The explanation I have to offer is just the re[14]verse. The use of the terminal b in “Mayab” is probably a dialectic error, other examples of which can be quoted. Thus the writer of the Dictionary of Motul informs us that the form maab is sometimes used for the ordinary negative ma, no; but, he adds, it is a word of the lower classes, es palabra de gente comun. So I have little doubt but that Mayab is a vulgar form of the word, which may have gradually gained ground.
As at present used, the accent usually falls on the first syllable, Ma´ya, and the best old authorities affirm this as a rule; but it is a rule subject to exceptions, as at the end of a sentence and in certain dialects Dr. Berendt states that it is not infrequently heard as Ma´ya´ or even Maya´.
The meaning and derivation of the word have given rise to the usual number of nonsensical and far-fetched etymologies. The Greek, the Sanscrit, the ancient Coptic and the Hebrew have all been called in to interpret it. I shall refer to but a few of these profitless suggestions.
The Abbé Brasseur (de Bourbourg) quotes as the opinion of Don Ramon de Ordoñez, the author of a strange work on American archæ[15]ology, called History of the Heaven and the Earth, that Maya is but an abbreviation of the phrase ma ay ha, which, the Abbé adds, means word for word, non adest aqua, and was applied to the peninsula on account of the scarcity of water there.15-1
Unfortunately that phrase has no such, nor any, meaning in Maya; were it ma yan haa, it would have the sense he gives it; and further, as the Abbé himself remarked in a later work, it is not applicable to Yucatan, where, though rivers are scarce, wells and water abound. He therefore preferred to derive it from ma and ha, which he thought he could translate either “Mother of the Water,” or “Arm of the Land!”
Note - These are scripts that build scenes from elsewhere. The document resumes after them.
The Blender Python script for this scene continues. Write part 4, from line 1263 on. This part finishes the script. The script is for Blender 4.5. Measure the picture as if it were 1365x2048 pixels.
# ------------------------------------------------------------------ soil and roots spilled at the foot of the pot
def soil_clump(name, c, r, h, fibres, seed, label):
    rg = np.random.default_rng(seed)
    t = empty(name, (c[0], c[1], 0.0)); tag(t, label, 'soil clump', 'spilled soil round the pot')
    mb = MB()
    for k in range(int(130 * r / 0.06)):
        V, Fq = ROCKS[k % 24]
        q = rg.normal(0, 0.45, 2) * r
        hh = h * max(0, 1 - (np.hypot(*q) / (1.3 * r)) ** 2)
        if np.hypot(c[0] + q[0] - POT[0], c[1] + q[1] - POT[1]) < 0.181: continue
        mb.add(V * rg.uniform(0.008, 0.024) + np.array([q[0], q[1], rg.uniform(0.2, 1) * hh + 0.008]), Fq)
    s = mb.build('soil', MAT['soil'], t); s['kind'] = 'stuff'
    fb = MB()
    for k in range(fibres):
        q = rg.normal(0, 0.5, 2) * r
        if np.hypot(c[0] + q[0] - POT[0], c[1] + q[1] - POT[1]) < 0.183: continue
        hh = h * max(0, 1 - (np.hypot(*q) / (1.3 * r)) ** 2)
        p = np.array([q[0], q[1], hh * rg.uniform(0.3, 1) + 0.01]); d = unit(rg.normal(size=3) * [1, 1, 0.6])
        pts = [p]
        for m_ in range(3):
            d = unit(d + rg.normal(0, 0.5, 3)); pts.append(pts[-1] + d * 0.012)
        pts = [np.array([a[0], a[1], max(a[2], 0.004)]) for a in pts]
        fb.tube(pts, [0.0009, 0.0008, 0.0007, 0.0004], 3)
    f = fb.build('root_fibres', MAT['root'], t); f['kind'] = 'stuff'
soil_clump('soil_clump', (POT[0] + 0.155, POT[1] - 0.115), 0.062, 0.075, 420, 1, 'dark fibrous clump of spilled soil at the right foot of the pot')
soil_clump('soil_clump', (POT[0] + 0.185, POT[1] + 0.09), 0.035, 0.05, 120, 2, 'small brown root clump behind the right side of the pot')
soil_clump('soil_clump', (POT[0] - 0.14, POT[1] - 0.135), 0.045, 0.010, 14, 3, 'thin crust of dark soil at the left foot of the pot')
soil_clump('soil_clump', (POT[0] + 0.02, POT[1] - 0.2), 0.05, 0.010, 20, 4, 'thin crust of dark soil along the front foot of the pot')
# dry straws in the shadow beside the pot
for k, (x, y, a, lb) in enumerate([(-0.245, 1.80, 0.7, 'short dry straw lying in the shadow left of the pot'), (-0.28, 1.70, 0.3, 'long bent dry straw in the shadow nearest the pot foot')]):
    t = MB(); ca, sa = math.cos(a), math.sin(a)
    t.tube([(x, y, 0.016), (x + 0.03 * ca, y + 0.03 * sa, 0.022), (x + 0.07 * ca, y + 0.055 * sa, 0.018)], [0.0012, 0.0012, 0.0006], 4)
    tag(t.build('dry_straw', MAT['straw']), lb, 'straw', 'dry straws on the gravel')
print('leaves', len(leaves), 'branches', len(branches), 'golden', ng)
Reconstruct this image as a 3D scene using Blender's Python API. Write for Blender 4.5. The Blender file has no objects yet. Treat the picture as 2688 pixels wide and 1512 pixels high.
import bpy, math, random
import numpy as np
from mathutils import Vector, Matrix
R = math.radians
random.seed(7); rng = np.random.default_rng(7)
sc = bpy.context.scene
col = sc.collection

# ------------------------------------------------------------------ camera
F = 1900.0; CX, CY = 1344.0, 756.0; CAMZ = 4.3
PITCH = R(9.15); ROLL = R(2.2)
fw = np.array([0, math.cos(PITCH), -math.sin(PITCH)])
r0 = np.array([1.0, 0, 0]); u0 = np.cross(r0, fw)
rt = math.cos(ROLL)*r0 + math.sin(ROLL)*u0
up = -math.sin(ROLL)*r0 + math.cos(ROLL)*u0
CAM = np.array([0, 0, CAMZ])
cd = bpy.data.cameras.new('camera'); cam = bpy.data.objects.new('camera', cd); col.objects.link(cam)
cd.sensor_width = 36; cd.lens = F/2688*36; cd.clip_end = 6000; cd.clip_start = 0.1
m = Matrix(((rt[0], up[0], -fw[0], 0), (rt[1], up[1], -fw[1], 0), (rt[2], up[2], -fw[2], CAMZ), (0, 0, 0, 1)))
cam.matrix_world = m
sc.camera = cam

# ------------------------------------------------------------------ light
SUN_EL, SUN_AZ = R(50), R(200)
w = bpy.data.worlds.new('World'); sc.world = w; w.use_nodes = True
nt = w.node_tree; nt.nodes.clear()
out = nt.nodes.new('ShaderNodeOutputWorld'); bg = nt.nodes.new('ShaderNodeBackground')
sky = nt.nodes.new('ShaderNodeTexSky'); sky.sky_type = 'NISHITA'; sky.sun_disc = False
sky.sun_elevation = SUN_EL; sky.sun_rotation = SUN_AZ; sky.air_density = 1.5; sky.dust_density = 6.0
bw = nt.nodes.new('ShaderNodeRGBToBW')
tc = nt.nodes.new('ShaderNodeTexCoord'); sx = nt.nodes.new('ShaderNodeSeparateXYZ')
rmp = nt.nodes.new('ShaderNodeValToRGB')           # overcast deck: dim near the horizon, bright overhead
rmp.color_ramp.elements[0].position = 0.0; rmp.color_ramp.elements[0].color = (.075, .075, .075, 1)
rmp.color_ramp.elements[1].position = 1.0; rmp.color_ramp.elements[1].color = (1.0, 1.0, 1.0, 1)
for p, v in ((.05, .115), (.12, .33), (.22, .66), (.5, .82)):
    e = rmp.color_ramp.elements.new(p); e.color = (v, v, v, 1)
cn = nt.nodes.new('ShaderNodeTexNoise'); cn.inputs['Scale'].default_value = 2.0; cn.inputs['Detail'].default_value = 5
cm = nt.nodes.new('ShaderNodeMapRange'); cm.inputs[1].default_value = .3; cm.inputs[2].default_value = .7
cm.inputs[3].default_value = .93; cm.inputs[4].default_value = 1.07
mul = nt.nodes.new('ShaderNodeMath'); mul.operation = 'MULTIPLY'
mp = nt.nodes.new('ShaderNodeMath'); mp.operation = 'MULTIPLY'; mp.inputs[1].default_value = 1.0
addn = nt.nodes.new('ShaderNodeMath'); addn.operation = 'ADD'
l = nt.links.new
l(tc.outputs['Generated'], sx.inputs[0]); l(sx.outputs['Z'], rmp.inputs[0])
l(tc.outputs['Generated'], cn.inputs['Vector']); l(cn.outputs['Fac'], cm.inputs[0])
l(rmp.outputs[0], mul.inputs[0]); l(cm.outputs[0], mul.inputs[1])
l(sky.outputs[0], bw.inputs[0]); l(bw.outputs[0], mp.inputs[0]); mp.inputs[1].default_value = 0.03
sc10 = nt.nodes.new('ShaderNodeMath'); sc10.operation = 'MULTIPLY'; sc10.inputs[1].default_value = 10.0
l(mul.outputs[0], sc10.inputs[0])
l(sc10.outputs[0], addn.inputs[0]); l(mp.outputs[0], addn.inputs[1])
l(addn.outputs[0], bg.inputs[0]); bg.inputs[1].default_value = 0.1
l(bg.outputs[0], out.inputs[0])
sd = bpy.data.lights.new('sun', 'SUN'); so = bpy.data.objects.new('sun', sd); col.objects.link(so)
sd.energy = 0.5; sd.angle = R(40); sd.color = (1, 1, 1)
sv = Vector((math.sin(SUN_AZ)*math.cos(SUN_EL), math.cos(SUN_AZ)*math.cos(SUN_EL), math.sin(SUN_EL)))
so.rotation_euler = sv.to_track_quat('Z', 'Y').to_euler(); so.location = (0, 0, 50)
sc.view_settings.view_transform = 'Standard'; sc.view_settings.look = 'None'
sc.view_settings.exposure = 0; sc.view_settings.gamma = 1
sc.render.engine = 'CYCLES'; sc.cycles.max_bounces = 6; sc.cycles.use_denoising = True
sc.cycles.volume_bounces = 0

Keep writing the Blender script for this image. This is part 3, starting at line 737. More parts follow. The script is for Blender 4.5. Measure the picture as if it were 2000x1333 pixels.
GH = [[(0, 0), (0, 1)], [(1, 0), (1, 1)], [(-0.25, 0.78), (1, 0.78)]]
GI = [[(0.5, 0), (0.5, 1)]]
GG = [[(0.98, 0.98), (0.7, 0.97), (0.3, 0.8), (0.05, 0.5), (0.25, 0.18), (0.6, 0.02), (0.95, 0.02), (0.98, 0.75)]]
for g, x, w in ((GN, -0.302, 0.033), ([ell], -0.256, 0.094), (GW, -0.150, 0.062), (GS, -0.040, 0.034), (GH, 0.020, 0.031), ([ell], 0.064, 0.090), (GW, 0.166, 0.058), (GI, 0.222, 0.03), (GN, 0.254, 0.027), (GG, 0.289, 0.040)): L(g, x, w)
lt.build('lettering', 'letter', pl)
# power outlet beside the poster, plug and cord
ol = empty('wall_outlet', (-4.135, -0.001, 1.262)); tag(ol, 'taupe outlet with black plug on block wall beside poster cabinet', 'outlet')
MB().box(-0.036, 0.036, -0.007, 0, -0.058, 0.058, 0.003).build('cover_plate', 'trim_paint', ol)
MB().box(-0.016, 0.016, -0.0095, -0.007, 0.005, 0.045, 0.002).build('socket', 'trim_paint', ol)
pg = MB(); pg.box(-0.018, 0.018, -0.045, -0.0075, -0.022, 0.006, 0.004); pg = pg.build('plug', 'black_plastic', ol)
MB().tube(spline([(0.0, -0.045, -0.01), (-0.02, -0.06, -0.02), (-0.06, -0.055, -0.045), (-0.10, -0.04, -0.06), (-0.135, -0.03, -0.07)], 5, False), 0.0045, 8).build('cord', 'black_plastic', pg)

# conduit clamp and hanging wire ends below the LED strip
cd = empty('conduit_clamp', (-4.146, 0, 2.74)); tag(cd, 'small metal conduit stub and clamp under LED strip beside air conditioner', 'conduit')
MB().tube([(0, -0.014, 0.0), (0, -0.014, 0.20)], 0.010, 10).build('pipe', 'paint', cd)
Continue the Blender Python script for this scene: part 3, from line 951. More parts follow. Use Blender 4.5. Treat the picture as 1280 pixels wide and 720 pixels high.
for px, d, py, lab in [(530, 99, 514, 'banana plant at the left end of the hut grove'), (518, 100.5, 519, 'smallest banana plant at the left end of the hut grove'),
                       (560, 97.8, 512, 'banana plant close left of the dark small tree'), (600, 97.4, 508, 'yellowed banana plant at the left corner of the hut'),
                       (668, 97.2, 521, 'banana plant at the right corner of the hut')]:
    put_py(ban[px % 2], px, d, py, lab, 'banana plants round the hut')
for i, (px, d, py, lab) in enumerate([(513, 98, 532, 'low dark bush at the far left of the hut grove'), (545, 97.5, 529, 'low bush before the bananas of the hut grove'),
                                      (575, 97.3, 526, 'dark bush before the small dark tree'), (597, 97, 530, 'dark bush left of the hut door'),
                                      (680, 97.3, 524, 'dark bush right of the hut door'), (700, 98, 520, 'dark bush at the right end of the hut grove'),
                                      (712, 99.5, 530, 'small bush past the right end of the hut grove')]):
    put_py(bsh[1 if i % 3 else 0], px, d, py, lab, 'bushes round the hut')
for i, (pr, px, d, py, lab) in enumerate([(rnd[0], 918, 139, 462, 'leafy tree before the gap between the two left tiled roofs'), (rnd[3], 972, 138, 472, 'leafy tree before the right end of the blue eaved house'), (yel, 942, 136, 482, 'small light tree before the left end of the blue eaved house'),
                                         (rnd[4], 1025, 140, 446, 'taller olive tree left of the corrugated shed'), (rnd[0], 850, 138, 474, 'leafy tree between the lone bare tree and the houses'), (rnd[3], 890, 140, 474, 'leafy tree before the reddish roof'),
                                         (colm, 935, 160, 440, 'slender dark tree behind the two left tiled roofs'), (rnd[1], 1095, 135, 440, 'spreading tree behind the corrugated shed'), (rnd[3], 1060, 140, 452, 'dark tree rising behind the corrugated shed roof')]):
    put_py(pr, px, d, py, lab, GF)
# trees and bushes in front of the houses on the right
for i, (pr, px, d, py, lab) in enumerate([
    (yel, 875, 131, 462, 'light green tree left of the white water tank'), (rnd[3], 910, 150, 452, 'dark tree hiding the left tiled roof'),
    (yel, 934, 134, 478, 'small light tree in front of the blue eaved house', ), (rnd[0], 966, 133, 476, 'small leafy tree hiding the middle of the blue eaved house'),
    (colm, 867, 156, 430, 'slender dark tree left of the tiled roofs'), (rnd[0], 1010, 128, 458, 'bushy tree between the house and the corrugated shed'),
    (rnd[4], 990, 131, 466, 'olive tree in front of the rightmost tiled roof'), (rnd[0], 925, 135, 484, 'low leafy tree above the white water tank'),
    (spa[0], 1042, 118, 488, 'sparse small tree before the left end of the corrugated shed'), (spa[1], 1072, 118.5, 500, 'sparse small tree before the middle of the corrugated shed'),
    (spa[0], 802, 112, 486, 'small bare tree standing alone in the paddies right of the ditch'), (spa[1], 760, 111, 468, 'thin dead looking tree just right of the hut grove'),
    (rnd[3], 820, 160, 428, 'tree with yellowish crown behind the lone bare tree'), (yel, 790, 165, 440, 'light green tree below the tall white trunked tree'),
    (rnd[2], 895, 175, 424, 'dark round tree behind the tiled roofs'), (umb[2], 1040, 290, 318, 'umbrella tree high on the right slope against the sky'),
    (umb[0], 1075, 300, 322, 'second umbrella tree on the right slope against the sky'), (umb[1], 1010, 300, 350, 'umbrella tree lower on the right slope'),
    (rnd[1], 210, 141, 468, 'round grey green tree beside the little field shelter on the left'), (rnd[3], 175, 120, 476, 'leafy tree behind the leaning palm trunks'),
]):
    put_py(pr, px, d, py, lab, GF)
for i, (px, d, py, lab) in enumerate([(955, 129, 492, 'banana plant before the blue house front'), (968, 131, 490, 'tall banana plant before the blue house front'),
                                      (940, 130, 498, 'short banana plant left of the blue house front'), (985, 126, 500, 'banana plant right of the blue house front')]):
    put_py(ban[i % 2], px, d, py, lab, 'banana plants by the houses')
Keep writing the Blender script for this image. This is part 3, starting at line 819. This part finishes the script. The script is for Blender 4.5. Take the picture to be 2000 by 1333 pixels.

The latest suggestion I have noticed is that of Eligio Ancona, who, claiming that Mayab is the correct form, and that this means “not numerous,” thinks that it was applied to the first native settlers of the land, on account of the paucity of their numbers!
All this seems like learned trifling. The name may belong to that ancient dialect from which are derived many of the names of the days and [16]months in the native calendar, and which, as an esoteric language, was in use among the Maya priests, as was also one among the Aztecs of Mexico. Instances of this, in fact, are very common among the American aborigines, and no doubt many words were thus preserved which could not be analyzed to their radicals through the popular tongue.
Or, if it is essential to find a meaning, why not accept the obvious signification of the name? Ma is the negative “no,” “not;” ya means rough, fatiguing, difficult, painful, dangerous. The compound maya is given in the Dictionary of Motul with the translations “not arduous nor severe; something easy and not difficult to do;” cosa no grave ni recia; cosa facil y no dificultosa de hacer. It was used adjectively as in the phrase, maya u chapahal, his sickness is not dangerous. So they might have spoken of the level and fertile land of Yucatan, abounding in fruit and game, that land to which we are told they delighted to give, as a favorite appellation, the term u luumil ceh, u luumil cutz, the land of the deer, the land of the wild turkey; of this land, I say, they might well have spoken as of one not fatiguing, not rough nor exhausting.